Breaking the cis filter

Like a Tree in the Wind - Copy (2).JPG [Image shows a bent small tree visible against a cloudy sky on a ridge on which grass unevenly grows. The picture is in black and white.]

When I was younger, I thought I was the ‘opposite’ binary gender to my assigned one and expressed myself accordingly. I was asked if I wanted to transition (in their words ‘have a sex change’) when I was older. I replied no. Scornfully. Why would I do that? How would that even work?

Such was the cis filter on my life that to me, at the age of thirteen with a lot of gender-related Feelings, trans people ‘were’ the crossdresser in the charity shop in town and the ‘tranny’ comments people made when they saw me. I had no idea that these genitals did not make me my assigned gender, that there was a possibility of not being my assigned gender, that there was a whole world outside the binary.

Because where do we see ourselves reflected? Even putting aside the personal fact that I’ve never been one for television and magazines, non-cis people barely ever crop up, and if they do it’s people who have been deemed – or forced – to fit the ‘trans narrative,’ to express their experiences in terms that favour a cissupremacist culture. I once heard mainstream representation of trans people’s stories dismissed as ‘toilets and tolerance.’ And in fictional media? We are rare, and when we crop up it is often in a bad context, villifying or fetishising or delegitimising. As for non-binary people… [blank space]

For me, breaking through the cis filter on my life required the internet. The internet, and all the non-cis people active and accessible here, building their community, creating their own language when existing words failed them, standing up for themselves.

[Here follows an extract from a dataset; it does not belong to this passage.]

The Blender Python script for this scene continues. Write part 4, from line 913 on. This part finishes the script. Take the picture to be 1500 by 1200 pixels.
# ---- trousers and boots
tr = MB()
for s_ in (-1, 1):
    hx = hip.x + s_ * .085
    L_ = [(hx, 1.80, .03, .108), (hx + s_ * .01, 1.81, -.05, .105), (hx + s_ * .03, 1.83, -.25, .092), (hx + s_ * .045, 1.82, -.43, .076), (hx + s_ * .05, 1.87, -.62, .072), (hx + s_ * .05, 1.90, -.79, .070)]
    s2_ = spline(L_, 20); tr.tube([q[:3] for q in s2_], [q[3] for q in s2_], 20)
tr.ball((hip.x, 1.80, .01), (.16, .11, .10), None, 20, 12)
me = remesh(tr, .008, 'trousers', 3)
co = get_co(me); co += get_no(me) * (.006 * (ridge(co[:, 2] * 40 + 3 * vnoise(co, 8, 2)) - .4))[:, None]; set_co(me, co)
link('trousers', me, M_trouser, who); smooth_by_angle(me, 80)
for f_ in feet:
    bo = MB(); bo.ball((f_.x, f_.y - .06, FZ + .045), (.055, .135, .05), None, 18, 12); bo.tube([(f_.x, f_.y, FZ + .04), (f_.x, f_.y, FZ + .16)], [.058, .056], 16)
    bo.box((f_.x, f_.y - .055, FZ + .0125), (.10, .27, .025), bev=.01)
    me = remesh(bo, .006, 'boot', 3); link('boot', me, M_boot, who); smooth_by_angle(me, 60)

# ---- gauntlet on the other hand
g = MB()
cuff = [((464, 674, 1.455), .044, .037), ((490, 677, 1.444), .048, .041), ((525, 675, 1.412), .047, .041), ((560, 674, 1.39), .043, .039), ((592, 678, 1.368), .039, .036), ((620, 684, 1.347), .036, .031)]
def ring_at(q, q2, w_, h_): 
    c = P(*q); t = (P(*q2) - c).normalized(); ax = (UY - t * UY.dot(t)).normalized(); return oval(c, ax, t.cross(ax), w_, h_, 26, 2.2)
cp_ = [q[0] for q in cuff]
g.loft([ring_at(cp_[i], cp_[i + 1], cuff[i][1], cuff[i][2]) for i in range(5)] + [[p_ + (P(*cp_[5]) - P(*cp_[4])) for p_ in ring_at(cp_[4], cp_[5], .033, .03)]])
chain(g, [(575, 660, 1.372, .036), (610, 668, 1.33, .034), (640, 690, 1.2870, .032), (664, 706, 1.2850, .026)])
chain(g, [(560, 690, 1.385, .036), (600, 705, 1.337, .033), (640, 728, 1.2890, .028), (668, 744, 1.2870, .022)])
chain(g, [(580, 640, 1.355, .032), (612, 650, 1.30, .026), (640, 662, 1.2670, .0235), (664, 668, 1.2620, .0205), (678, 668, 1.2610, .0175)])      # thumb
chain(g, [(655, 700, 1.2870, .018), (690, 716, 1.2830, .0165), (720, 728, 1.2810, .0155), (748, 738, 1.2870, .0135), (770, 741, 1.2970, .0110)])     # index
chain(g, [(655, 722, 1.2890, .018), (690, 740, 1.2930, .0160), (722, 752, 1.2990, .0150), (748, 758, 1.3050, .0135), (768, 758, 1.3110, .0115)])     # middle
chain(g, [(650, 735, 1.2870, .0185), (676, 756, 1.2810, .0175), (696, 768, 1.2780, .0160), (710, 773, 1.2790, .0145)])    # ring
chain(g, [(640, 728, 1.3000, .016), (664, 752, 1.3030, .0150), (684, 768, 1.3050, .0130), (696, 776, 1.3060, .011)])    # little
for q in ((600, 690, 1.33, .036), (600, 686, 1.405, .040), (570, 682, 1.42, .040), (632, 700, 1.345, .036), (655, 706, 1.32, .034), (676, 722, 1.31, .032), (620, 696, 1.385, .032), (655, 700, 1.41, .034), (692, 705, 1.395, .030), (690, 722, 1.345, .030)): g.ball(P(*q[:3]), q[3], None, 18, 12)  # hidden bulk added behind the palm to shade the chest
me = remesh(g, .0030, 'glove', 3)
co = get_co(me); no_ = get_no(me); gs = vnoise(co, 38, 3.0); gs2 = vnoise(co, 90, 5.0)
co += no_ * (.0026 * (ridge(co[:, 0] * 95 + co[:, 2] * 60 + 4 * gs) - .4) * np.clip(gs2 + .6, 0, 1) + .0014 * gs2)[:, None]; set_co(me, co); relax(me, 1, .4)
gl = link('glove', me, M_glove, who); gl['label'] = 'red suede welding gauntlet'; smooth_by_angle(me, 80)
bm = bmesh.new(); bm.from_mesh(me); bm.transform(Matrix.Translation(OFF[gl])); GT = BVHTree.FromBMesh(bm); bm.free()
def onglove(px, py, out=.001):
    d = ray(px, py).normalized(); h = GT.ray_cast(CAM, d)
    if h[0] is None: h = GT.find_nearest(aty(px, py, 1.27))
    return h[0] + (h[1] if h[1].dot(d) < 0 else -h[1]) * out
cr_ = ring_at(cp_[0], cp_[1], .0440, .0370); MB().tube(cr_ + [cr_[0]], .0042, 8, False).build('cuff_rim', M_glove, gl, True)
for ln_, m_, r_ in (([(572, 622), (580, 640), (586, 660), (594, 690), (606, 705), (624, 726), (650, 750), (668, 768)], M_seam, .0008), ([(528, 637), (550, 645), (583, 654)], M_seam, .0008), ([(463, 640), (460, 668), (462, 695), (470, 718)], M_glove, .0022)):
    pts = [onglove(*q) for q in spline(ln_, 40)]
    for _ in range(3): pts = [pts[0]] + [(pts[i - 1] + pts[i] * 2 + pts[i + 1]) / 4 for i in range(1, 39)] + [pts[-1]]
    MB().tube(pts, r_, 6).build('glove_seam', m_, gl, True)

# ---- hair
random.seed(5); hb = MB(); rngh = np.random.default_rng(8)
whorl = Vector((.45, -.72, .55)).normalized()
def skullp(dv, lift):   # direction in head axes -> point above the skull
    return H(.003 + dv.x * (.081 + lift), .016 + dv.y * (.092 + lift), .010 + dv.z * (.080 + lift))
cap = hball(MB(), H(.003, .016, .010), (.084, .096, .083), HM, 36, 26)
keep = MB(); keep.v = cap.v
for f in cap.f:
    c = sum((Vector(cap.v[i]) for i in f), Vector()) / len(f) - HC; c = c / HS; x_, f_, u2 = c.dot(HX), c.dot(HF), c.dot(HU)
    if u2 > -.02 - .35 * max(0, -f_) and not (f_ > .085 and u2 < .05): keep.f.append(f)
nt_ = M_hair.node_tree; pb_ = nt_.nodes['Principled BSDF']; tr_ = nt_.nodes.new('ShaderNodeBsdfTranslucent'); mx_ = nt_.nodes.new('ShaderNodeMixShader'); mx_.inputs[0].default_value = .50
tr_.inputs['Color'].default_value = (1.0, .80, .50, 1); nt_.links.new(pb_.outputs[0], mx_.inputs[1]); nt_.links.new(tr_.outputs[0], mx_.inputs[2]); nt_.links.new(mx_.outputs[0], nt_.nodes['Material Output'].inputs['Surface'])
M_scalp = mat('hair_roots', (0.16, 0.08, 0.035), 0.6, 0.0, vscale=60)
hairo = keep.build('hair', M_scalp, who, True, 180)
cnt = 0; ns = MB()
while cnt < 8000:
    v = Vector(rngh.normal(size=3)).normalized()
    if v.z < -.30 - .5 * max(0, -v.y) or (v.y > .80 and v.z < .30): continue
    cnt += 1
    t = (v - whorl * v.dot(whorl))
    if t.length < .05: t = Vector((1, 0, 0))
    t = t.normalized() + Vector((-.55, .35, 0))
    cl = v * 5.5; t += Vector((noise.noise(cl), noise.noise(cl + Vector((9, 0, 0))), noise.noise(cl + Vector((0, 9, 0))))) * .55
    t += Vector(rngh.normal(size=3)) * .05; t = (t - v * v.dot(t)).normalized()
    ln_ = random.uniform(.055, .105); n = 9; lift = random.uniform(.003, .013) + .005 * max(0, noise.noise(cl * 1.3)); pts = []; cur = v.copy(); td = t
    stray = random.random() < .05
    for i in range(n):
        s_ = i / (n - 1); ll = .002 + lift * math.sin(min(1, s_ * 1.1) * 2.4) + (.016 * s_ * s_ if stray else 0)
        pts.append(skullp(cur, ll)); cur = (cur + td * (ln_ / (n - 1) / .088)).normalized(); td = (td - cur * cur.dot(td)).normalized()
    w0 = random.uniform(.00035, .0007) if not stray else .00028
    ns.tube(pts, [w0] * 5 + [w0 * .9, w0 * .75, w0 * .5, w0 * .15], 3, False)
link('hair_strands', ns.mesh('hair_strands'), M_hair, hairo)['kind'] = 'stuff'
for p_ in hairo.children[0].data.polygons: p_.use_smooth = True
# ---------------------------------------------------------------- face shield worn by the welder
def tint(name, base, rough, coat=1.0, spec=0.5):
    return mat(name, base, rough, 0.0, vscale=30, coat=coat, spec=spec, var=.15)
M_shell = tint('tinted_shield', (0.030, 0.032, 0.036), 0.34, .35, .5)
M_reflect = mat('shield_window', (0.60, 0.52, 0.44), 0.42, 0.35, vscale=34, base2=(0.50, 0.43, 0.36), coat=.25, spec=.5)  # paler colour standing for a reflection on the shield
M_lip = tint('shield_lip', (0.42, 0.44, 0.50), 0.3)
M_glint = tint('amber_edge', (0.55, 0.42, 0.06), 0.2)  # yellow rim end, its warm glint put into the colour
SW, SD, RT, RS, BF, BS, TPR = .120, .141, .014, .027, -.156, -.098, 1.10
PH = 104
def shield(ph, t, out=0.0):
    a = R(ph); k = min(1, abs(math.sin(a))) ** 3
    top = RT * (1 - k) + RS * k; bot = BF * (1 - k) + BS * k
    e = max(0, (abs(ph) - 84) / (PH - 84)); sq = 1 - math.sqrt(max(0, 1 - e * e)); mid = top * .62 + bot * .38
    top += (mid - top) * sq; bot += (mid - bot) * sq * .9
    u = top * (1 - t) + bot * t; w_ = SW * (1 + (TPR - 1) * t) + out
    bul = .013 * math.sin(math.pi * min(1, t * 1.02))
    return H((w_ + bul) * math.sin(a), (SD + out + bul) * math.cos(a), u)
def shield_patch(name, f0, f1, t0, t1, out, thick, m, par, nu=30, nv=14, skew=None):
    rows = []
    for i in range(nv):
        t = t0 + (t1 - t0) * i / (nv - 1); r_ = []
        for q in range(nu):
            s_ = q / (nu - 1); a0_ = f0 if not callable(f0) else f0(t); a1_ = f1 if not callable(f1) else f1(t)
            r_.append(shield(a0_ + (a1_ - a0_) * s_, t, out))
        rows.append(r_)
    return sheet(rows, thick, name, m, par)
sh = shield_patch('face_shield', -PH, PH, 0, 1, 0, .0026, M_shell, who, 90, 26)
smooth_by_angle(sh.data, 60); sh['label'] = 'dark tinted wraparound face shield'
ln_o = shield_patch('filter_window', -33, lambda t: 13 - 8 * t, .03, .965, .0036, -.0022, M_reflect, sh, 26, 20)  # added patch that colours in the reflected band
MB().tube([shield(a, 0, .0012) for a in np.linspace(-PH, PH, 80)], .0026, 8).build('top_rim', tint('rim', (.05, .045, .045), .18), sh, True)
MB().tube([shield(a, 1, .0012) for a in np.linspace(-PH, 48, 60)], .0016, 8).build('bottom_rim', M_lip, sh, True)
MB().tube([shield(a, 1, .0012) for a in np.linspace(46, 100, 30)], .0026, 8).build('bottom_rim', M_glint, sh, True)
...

So when I came out, I joined them.

Since I came out, breaking the cis filter has been one of the things that has kept me going with the endless cycle of coming out and forcibly fighting to avoid being pushed back into the closet. Offline, I am the only non-cis person I know of. This doesn’t mean I’m the only non-cis person around. If, by being open about my identity, I can bring even one person comfort that their identity is legitimate and worthy, I have done good in the world.

It would be ‘easy’ to hide – and unfortunately there are circumstances where I do, and that is not something I or anyone else need ever feel guilty about, since often it is a matter of personal safety – although that is both denying my own truth and perhaps denying someone else a much-needed crack in the cis filter on their life. I try not to do that. I can’t know who needs that or not – all I can do is hope that in living my own truth, I may give others help in realising theirs.

Today, it is the Transgender Day of Visibility. For the cis people out there, talk to the people around you if it is safe. You don’t know who is listening. Be a supportive voice in a cissexist, binarist world. Speak to your children, if you have any, about non-cis people. Cis children will have their minds broadened and will be more likely to accept non-cis peers; and non-cis children will be helped infinitely by both knowing that they are not alone and by knowing that their parent/s mind is open. For those of you who aren’t cis – stay safe. You do not have to, in fact should not, come out if you feel unsafe. But know that you are worthy, you are wonderful, you are brilliant, and that you are not alone.

My name is JKBC and I am agender. I am here. I am myself. I exist. So do all of us. Through all our oppressions, through every rotten cabbage or cannonball the kyriarchy throws our way, we are worthy, we are human, we are part of the infinite variety of the human experience. We do not deserve the oppression perpetuated against us and we do not deserve the privilege accorded to us by a corrupt system. This is a hard fight on our hands, but we are infinitely strong and worthy, and it is a just fight.

Blogging here has been an outstanding experience, and I am very sorry I didn’t do more – my offline world decided to assert its authority through illness and a couple of unfortunate events. You’ve been great.

*Edited for picture size sorry folks.